Doughnuts, Amy, Flickr Commons
What are the questions great Agile leaders ask themselves about acknowledging success and rewarding right behaviour?
My previous blog explained how great Agile leaders support learning, as coaches, business drivers, purveyors of purpose and enablers. How do these four roles shape leaders’ approach to acknowledging success and rewarding right behaviour?
Applying the coaching lens to entrenching success and rewarding right behaviour, great leaders ask: Do I teach individuals and teams that it is important to acknowledge and celebrate success?
Applying the business lens to entrenching success and rewarding right behaviour, great leaders ask: Do I measure the success of individuals and teams simply by their output, or by their focus on activities that relate to the core value stream?
Do I bring doughnuts when we get through a tough story or sprint? Do I know when my teams have got through a tough story or sprint?
Laugh you may, but what I’m emphasising is a leadership style that recognises the connection between acknowledging people’s effort and business success.
Do I wait until release of a product to acknowledge the effort of those involved, or do I thank my team regularly?
Applying the purpose lens to entrenching success and rewarding right behaviour, great leaders ask: Do my people feel valued? How do I know this?
Applying the enablement lens to entrenching success and rewarding right behaviour, great leaders ask: Do I reward people who resolve problems across the entire value stream?
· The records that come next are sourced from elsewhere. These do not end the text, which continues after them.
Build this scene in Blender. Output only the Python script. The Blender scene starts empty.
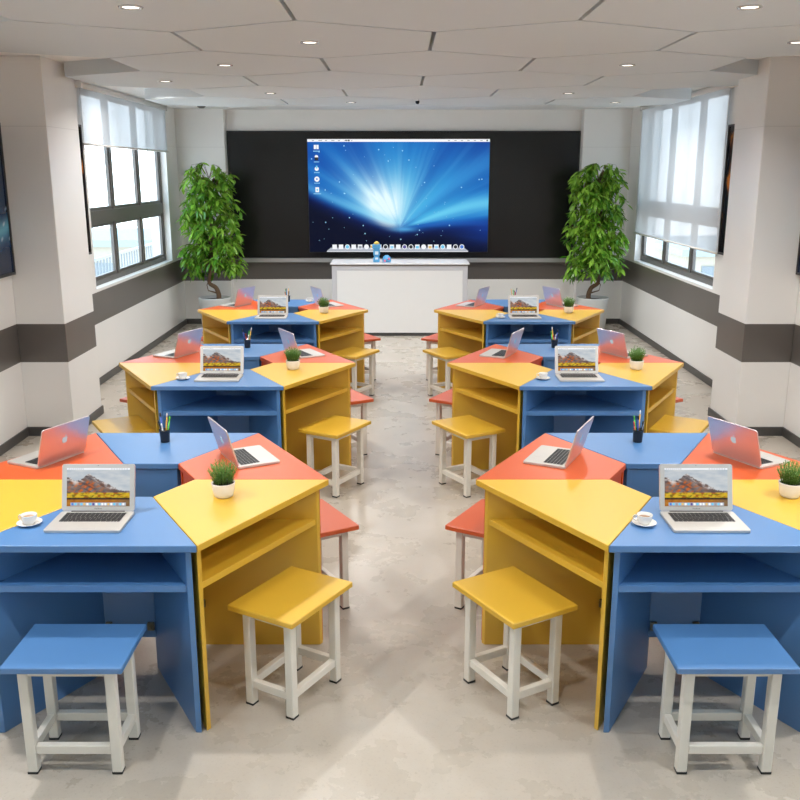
import bpy, bmesh, math, random
from mathutils import Vector, Matrix, noise
C = bpy.context.scene.collection
S = .8
PI = math.pi

# ------------------------------------------------------------------ materials
def lin(c):
    return tuple((v/12.92 if v <= .04045 else ((v+.055)/1.055)**2.4) for v in (x/255 for x in c))
def new_mat(name):
    m = bpy.data.materials.new(name); m.use_nodes = True
    return m, m.node_tree.nodes, m.node_tree.links, m.node_tree.nodes['Principled BSDF']
def mat(name, rgb, rough=.5, metal=0., spec=.5, var=0., scale=8., bump=0., bscale=200., emit=None, es=0., coat=0.):
    m, N, L, P = new_mat(name)
    col = (*lin(rgb), 1)
    P.inputs['Base Color'].default_value = col
    P.inputs['Roughness'].default_value = rough
    P.inputs['Metallic'].default_value = metal
    P.inputs['Specular IOR Level'].default_value = spec
    P.inputs['Coat Weight'].default_value = coat
    tc = N.new('ShaderNodeTexCoord')
    if var > 0:
        n = N.new('ShaderNodeTexNoise'); n.inputs['Scale'].default_value = scale; n.inputs['Detail'].default_value = 4
        L.new(tc.outputs['Object'], n.inputs['Vector'])
        r = N.new('ShaderNodeMapRange'); r.inputs['To Min'].default_value = 1-var; r.inputs['To Max'].default_value = 1+var
        L.new(n.outputs['Fac'], r.inputs['Value'])
        v = N.new('ShaderNodeVectorMath'); v.operation = 'SCALE'; v.inputs[0].default_value = col[:3]
        L.new(r.outputs[0], v.inputs['Scale']); L.new(v.outputs[0], P.inputs['Base Color'])
    if bump > 0:
        n2 = N.new('ShaderNodeTexNoise'); n2.inputs['Scale'].default_value = bscale
        L.new(tc.outputs['Object'], n2.inputs['Vector'])
        b = N.new('ShaderNodeBump'); b.inputs['Strength'].default_value = bump; b.inputs['Distance'].default_value = .002
        L.new(n2.outputs['Fac'], b.inputs['Height']); L.new(b.outputs[0], P.inputs['Normal'])
    if emit:
        P.inputs['Emission Color'].default_value = (*lin(emit), 1); P.inputs['Emission Strength'].default_value = es
    return m
M = {}
M['yellow'] = mat('yellow_laminate', (217,172,50), .38, spec=.95, var=.025, scale=5, bump=.08, bscale=350)
M['blue'] = mat('blue_laminate', (77,124,176), .38, spec=.95, var=.03, scale=5, bump=.08, bscale=350)
M['red'] = mat('orange_red_laminate', (206,84,24), .38, spec=.95, var=.03, scale=5, bump=.08, bscale=350)
M['leg'] = mat('off_white_powder_coat', (226,220,208), .4, var=.02)
M['cap'] = mat('black_rubber', (18,18,18), .6, var=.1, scale=40)
M['bracket'] = mat('dark_steel_bracket', (128,118,96), .4, metal=.3, var=.1, scale=60)
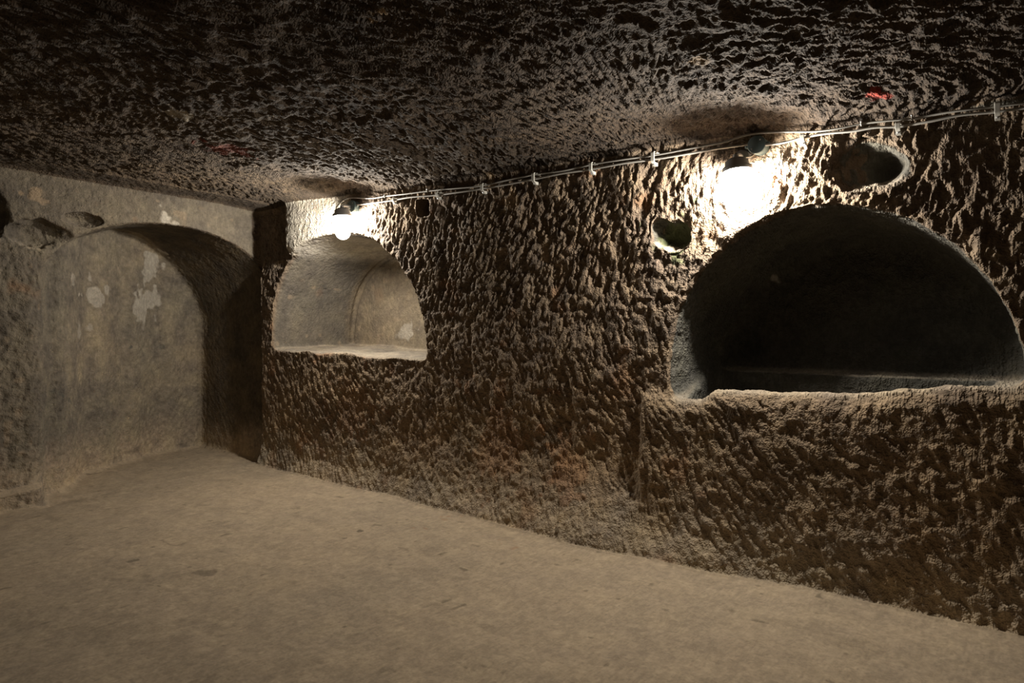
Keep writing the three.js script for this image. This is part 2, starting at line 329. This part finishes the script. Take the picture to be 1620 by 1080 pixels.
// which piece of the setting a face belongs to
const PIECES = ['floor', 'ceiling', 'wall_back', 'wall_left', 'doorway_recess', 'arched_niche', 'arched_grave_niche', 'grave_trough', 'grave_front', 'wall_hole_a', 'wall_hole_b', 'wall_hole_c', 'wall_hole_d'];
function pieceOf(x, y, z, nx, ny, nz) {
  if (ny > 0.6 && y < 0.2) return 0;
  if (x < -0.035 && z < 1.6 && z > -0.2 && y < 1.98 && doorAir(x, y, z) < 0.01) return 4;
  if (ny < -0.6 && y > 1.85 && z > -0.05) return 1;
  const near = (i, t) => { const p = POCKETS[i]; return Math.hypot((x - p.c[0]) / p.r[0], (y - p.c[1]) / p.r[1], (z - p.c[2]) / p.r[2]) < t; };
  if (z < -0.035 && near(0, 1.05)) return 9;
  if (z < -0.01 && near(3, 1.1)) return 10;
  if (z < -0.035 && Math.abs(x - 1.925) < 0.07 && Math.abs(y - 1.925) < 0.065) return 11;
  if (x < -0.03 && near(4, 1.05)) return 12;
  if (z < 0.2 && x > 3.3 && x < 6) {
    if (trough(x, y, z) < 0.012 && y < 0.9 && !(ny > 0.7 && y > 0.7)) return 7;
    if (z > 0.045 && y < 0.99 && x > 3.5) return 8;
    if (z < -0.035 && y > 0.75) return 6;
  }
  if (z < -0.045 && x < 2.2 && x > 0.15 && y > 0.85 && nicheOneAir(x, y, z) < 0.012) return 5;
  if (x < 1 && nx > Math.abs(nz)) return 3;
  if (nz > 0 || z < 1) return x < 0.2 && z > 0.12 ? 3 : 2;
  return 3;
}
const uvOf = (k, x, y, z) => k === 0 ? [z, y] : k === 1 ? [x, z] : [x, y];
const pieces = PIECES.map(() => ({ map: new Map(), src: [], ax: [], idx: [] }));
for (let q = 0; q < quads.length; q += 4) {
  const v = [quads[q], quads[q + 1], quads[q + 2], quads[q + 3]];
  let x = 0, y = 0, z = 0, nx = 0, ny = 0, nz = 0;
  for (const i of v) { x += vp[i * 3] / 4; y += vp[i * 3 + 1] / 4; z += vp[i * 3 + 2] / 4; nx += N0[i * 3] / 4; ny += N0[i * 3 + 1] / 4; nz += N0[i * 3 + 2] / 4; }
  const p = pieces[pieceOf(x, y, z, nx, ny, nz)];
  const ax = Math.abs(nx), ay = Math.abs(ny), az = Math.abs(nz), k = ax > ay && ax > az ? 0 : ay > az ? 1 : 2;
  const id = v.map(i => { const key = i * 3 + k; let r = p.map.get(key); if (r === undefined) { r = p.src.length; p.src.push(i); p.ax.push(k); p.map.set(key, r); } return r; });
  p.idx.push(id[0], id[1], id[2], id[0], id[2], id[3]);
}
function pieceGeometry(p) {
  const n = p.src.length, pos = new Float32Array(n * 3), nor = new Float32Array(n * 3), col = new Float32Array(n * 3), uv = new Float32Array(n * 2);
  for (let i = 0; i < n; i++) {
    const s = p.src[i] * 3, l = Math.hypot(N1[s], N1[s + 1], N1[s + 2]) || 1;
    for (let c = 0; c < 3; c++) { pos[i * 3 + c] = P1[s + c]; nor[i * 3 + c] = N1[s + c] / l; col[i * 3 + c] = COL[s + c]; }
    const t = uvOf(p.ax[i], P1[s], P1[s + 1], P1[s + 2]); uv[i * 2] = t[0]; uv[i * 2 + 1] = t[1];
  }
  const g = new THREE.BufferGeometry();
  g.setAttribute('position', new THREE.BufferAttribute(pos, 3)); g.setAttribute('normal', new THREE.BufferAttribute(nor, 3));
  g.setAttribute('color', new THREE.BufferAttribute(col, 3)); g.setAttribute('uv', new THREE.BufferAttribute(uv, 2));
  g.setIndex(new THREE.BufferAttribute(Uint32Array.from(p.idx), 1));
  return g;
}
function slab(w, h, d, x, y, z) {                        // the rock behind the surface
  const g = new THREE.BoxGeometry(w, h, d).translate(x, y, z), n = g.attributes.position.count;
  g.setAttribute('color', new THREE.BufferAttribute(new Float32Array(n * 3).fill(0.2), 3));
  return g;
}

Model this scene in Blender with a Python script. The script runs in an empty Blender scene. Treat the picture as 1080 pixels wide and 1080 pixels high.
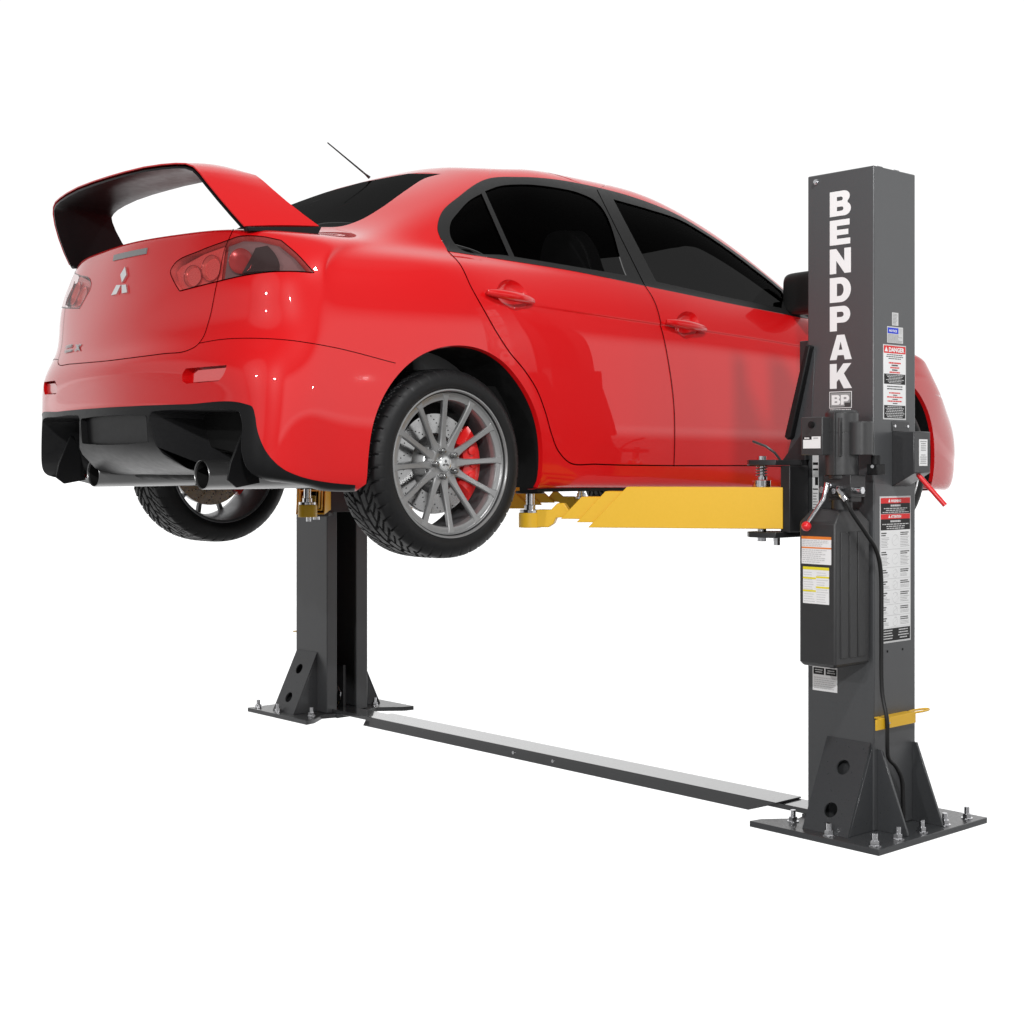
import bpy, bmesh, math, random
import numpy as np
from mathutils import Vector, Matrix
from mathutils.bvhtree import BVHTree
from mathutils.geometry import delaunay_2d_cdt
random.seed(4)
PI = math.pi
scn = bpy.context.scene
COL = scn.collection

# ------------------------------------------------------------------ camera
FOC, HOR = 1571.0, 489.0
_n = math.hypot(.742, .67)
VD = Vector((-.742/_n, .67/_n, 0)); RD = Vector((.67/_n, .742/_n, 0))
CAM = Vector((4.933, -4.700, 1.34))
LIFT = 1.01                       # height of the tyre bottoms above the floor
cd = bpy.data.cameras.new('camera'); cam = bpy.data.objects.new('camera', cd); COL.objects.link(cam)
cam.location = CAM
cam.rotation_euler = VD.to_track_quat('-Z', 'Y').to_euler()
cd.sensor_width = 36; cd.lens = FOC/1080*36; cd.shift_y = -(540-HOR)/1080
cd.clip_start = .05; cd.clip_end = 500
scn.camera = cam
scn.render.resolution_x = scn.render.resolution_y = 1024
scn.view_settings.view_transform = 'Standard'; scn.view_settings.look = 'None'
scn.view_settings.exposure = 0; scn.view_settings.gamma = 1
scn.render.engine = 'CYCLES'

# ------------------------------------------------------------------ helpers
def mat(name, col, rough=.5, metal=0, spec=.5, coat=0, coat_rough=.03, noise=None, emit=None, bump=None):
    m = bpy.data.materials.new(name); m.use_nodes = True
    nt = m.node_tree; b = nt.nodes['Principled BSDF']
    b.inputs['Base Color'].default_value = (*col, 1)
    b.inputs['Roughness'].default_value = rough
    b.inputs['Metallic'].default_value = metal
    b.inputs['Specular IOR Level'].default_value = spec
    b.inputs['Coat Weight'].default_value = coat
    b.inputs['Coat Roughness'].default_value = coat_rough
    tc = nt.nodes.new('ShaderNodeTexCoord')
    if noise:                      # (scale, roughness spread, colour spread)
        n = nt.nodes.new('ShaderNodeTexNoise'); n.inputs['Scale'].default_value = noise[0]; n.inputs['Detail'].default_value = 4
        nt.links.new(tc.outputs['Object'], n.inputs['Vector'])
        mr = nt.nodes.new('ShaderNodeMapRange'); mr.inputs[1].default_value = .3; mr.inputs[2].default_value = .7
        mr.inputs[3].default_value = max(0, rough-noise[1]); mr.inputs[4].default_value = rough+noise[1]
        nt.links.new(n.outputs['Fac'], mr.inputs[0]); nt.links.new(mr.outputs[0], b.inputs['Roughness'])
        if noise[2]:
            mx = nt.nodes.new('ShaderNodeMix'); mx.data_type = 'RGBA'
            mx.inputs[6].default_value = (*[c*(1-noise[2]) for c in col], 1); mx.inputs[7].default_value = (*[min(1, c*(1+noise[2])) for c in col], 1)
            nt.links.new(n.outputs['Fac'], mx.inputs[0]); nt.links.new(mx.outputs[2], b.inputs['Base Color'])
    if bump:                       # (scale, strength)
        n = nt.nodes.new('ShaderNodeTexNoise'); n.inputs['Scale'].default_value = bump[0]; n.inputs['Detail'].default_value = 2
        nt.links.new(tc.outputs['Object'], n.inputs['Vector'])
        bp = nt.nodes.new('ShaderNodeBump'); bp.inputs['Strength'].default_value = bump[1]; bp.inputs['Distance'].default_value = .001
        nt.links.new(n.outputs['Fac'], bp.inputs['Height']); nt.links.new(bp.outputs[0], b.inputs['Normal'])
    return m

def glassmat(name, trans, gloss, tint=(1, 1, 1), rough=.02, haze=3):
    m = bpy.data.materials.new(name); m.use_nodes = True; nt = m.node_tree; nt.nodes.clear()
    out = nt.nodes.new('ShaderNodeOutputMaterial'); mx = nt.nodes.new('ShaderNodeMixShader')
    t = nt.nodes.new('ShaderNodeBsdfTransparent'); t.inputs[0].default_value = (*[trans*c for c in tint], 1)
    g = nt.nodes.new('ShaderNodeBsdfGlossy'); g.inputs['Roughness'].default_value = rough
    lw = nt.nodes.new('ShaderNodeLayerWeight'); lw.inputs[0].default_value = .12
    mu = nt.nodes.new('ShaderNodeMath'); mu.operation = 'MULTIPLY_ADD'; mu.inputs[1].default_value = gloss*haze; mu.inputs[2].default_value = gloss
    nt.links.new(lw.outputs['Facing'], mu.inputs[0]); nt.links.new(mu.outputs[0], mx.inputs[0])
    nt.links.new(t.outputs[0], mx.inputs[1]); nt.links.new(g.outputs[0], mx.inputs[2]); nt.links.new(mx.outputs[0], out.inputs[0])
    return m

M = {}
M['paint'] = mat('red_clearcoat_paint', (.64, .004, .006), .40, 0, .15, 1.0, .015, noise=(900, .04, .03))
M['black'] = mat('gloss_black_plastic', (.010, .010, .0105), .34, 0, .14, noise=(40, .03, .05))
M['trim'] = mat('satin_black_trim', (.015, .015, .015), .42, 0, .3, noise=(60, .04, .1))
M['under'] = mat('underbody_black', (.008, .008, .008), .7, 0, .25, noise=(20, .1, .3))
M['inside'] = mat('cabin_black', (.012, .012, .012), .8, 0, .2, bump=(600, .3))
M['rubber'] = mat('tyre_rubber', (.0075, .0075, .008), .5, 0, .3, noise=(50, .08, .2), bump=(900, .15))
M['rim'] = mat('wheel_alloy', (.31, .31, .31), .34, .6, .5, noise=(80, .04, .06))
M['rim_dark'] = mat('wheel_barrel_metal', (.16, .16, .165), .4, .6, .5, noise=(60, .05, .1))
M['disc'] = mat('brake_disc_steel', (.42, .42, .42), .22, 1, .5, noise=(30, .06, .1))
M['caliper'] = mat('red_caliper_paint', (.70, .012, .012), .35, 0, .5, .4)
M['chrome'] = mat('zinc_plated_steel', (.78, .78, .80), .16, 1, .5, noise=(70, .05, .08))
M['badge'] = mat('badge_silver', (.38, .38, .38), .3, .7, .5)
M['silver'] = mat('silver_badge', (.75, .76, .76), .25, .8, .5)
M['exhaust'] = mat('exhaust_steel', (.30, .30, .30), .30, .9, .5)
M['gap'] = mat('panel_gap_dark', (.07, .002, .002), .7, 0, .1)
M['grey'] = mat('charcoal_powder_coat', (.066, .068, .071), .34, 0, .7, noise=(120, .05, .06), bump=(700, .12))
M['dark'] = mat('black_powder_coat', (.022, .022, .023), .38, 0, .5, noise=(120, .05, .08), bump=(700, .12))
M['yellow'] = mat('yellow_powder_coat', (.80, .465, .022), .38, 0, .45, noise=(90, .05, .03), bump=(500, .1))
M['white'] = mat('white_vinyl', (.86, .86, .86), .5, 0, .3)
M['redlab'] = mat('red_vinyl', (.72, .03, .03), .5, 0, .3)
M['redgrip'] = mat('red_vinyl_grip', (.70, .015, .02), .3, 0, .5)
M['blacklab'] = mat('black_vinyl', (.012, .012, .012), .5, 0, .3)
M['greylab'] = mat('grey_print', (.32, .32, .32), .6, 0, .2)
M['palelab'] = mat('pale_print', (.60, .60, .60), .6, 0, .2)
M['bluelab'] = mat('blue_vinyl', (.015, .05, .62), .5, 0, .3)
M['orangelab'] = mat('orange_vinyl', (.80, .22, .03), .5, 0, .3)
M['yellowlab'] = mat('yellow_vinyl', (.82, .70, .03), .5, 0, .3)
M['tank'] = mat('reservoir_plastic', (.028, .028, .029), .42, 0, .5, noise=(30, .05, .08), bump=(300, .1))
M['hose'] = mat('hose_rubber', (.012, .012, .012), .45, 0, .4)
M['glass'] = glassmat('tinted_window_glass', .14, .006)
M['rearglass'] = glassmat('dark_rear_glass', .05, .012)
M['lens'] = glassmat('smoked_lamp_lens', .92, .045, (1, .93, .93), .10, 7)
M['fog'] = mat('fog_lens_red', (.72, .12, .12), .2, 0, .5, .5)
M['redlens'] = glassmat('red_lamp_lens', .9, .10, (1, .10, .10), .04)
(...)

I guess the antithesis of this is managers who reward people who do whatever it takes to get something across the line, regardless of whether it creates other issues, such as technical debt, poor staff morale or unsustainable processes.
I perceived the joy on a fellow’s face this week, when a leader acknowledged how the work he had done directly contributed to relieving a bunch of problem tickets in a service delivery queue. It’s not hard to acknowledge success and reward right behaviour. Are your leaders doing this?